Aim
Transcribe the lines from the start of the data below through the line with "C = bpy.context.scene.collection", word for word and nothing more.

Records from a data collection:
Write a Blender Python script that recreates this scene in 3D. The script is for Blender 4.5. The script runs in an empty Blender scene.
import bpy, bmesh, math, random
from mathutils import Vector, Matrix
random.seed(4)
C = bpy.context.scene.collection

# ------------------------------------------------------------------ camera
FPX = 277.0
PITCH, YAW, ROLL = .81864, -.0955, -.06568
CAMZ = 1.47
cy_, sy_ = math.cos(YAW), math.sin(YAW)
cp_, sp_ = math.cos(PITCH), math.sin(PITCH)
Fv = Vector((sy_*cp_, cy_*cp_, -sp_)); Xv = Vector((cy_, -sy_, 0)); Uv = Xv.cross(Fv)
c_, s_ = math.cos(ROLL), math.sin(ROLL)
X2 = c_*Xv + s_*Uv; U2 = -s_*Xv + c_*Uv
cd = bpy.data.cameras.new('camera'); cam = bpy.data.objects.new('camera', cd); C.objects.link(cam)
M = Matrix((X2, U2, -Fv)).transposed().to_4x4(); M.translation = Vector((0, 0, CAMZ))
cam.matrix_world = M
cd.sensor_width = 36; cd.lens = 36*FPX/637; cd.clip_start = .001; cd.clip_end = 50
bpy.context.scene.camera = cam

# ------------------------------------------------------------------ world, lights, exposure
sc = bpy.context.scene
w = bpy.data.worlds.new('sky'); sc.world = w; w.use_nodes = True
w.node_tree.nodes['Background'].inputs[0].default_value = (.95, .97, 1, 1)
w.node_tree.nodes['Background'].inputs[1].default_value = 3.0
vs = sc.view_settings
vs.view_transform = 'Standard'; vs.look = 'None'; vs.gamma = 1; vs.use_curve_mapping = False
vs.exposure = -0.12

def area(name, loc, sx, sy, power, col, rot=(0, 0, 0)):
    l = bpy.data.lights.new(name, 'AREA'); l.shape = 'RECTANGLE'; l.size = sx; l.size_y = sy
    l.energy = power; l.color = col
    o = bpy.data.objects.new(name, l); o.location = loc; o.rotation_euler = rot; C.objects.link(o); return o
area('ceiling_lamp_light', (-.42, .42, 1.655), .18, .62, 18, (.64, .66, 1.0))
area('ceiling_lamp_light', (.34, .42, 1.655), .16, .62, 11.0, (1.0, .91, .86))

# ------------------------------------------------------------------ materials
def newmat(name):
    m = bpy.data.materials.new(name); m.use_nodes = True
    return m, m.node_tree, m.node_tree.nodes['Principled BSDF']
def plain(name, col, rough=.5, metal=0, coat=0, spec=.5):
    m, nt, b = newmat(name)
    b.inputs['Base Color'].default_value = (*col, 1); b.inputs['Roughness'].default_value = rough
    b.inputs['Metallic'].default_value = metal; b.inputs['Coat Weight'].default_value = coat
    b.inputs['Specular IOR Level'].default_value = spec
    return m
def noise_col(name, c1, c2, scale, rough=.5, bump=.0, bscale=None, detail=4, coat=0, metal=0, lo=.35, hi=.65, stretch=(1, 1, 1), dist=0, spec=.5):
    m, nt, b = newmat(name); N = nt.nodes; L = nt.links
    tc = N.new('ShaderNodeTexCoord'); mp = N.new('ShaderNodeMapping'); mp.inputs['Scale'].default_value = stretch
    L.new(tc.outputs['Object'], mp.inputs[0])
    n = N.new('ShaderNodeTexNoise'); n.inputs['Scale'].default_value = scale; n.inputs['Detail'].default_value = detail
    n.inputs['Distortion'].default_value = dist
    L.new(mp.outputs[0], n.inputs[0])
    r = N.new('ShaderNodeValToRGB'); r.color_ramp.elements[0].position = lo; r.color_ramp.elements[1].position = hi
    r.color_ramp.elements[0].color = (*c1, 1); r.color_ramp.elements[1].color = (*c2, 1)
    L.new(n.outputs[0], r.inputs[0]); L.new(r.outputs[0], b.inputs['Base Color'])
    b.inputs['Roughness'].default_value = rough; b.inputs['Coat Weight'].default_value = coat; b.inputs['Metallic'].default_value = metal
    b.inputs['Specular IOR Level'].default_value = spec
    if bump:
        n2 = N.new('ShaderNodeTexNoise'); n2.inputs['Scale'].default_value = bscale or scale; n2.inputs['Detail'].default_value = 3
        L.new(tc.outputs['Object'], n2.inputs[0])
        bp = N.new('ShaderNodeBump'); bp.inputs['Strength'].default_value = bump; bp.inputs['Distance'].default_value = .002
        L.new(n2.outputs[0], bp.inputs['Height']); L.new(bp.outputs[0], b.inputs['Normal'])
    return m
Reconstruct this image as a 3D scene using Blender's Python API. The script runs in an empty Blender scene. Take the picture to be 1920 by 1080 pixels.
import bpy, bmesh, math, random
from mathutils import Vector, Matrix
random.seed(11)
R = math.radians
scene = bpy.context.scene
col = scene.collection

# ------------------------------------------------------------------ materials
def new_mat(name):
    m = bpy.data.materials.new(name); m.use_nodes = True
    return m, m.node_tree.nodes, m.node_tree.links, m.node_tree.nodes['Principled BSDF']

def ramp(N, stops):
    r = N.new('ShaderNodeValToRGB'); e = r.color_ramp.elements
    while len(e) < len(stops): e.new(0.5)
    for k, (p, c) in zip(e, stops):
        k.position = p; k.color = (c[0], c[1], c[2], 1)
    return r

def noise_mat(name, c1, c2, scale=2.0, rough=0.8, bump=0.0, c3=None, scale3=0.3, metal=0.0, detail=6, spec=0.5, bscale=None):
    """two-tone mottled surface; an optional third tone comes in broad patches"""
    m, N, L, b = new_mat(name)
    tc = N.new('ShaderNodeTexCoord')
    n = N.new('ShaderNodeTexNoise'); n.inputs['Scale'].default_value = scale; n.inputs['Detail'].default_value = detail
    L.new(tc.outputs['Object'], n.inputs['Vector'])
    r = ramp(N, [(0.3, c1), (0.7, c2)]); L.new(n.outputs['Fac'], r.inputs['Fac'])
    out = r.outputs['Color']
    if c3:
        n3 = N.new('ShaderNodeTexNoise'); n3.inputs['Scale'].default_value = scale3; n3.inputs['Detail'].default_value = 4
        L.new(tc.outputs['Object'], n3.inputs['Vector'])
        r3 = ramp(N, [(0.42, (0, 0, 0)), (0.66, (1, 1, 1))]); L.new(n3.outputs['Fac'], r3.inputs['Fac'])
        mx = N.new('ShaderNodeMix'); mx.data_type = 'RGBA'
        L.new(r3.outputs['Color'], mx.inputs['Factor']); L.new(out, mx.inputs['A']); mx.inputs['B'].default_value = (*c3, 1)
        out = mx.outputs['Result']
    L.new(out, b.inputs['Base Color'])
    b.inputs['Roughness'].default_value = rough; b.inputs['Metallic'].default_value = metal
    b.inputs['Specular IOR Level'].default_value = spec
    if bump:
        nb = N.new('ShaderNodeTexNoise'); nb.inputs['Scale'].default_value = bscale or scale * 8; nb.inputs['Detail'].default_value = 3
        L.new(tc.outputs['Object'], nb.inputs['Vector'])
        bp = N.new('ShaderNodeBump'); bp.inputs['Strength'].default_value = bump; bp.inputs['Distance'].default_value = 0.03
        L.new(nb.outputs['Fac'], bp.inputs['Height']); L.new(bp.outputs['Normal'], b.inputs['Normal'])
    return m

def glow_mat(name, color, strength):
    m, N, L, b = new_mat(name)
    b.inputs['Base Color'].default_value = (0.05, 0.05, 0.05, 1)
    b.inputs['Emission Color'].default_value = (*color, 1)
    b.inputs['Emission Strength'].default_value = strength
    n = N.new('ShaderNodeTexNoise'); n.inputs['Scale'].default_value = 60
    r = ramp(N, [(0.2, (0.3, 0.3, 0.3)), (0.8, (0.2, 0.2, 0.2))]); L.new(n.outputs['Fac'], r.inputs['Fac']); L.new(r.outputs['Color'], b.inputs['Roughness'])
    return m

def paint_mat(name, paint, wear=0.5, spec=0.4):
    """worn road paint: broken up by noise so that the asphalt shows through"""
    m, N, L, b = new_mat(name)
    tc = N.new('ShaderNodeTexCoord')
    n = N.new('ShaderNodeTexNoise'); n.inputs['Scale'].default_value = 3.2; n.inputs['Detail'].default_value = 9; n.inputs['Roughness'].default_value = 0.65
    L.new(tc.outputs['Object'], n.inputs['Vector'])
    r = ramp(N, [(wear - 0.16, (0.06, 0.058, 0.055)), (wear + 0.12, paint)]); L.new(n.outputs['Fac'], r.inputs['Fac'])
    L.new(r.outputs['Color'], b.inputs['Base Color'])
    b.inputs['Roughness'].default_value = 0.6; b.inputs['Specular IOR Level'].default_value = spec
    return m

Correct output
Write a Blender Python script that recreates this scene in 3D. The script is for Blender 4.5. The script runs in an empty Blender scene.
import bpy, bmesh, math, random
from mathutils import Vector, Matrix
random.seed(4)
C = bpy.context.scene.collection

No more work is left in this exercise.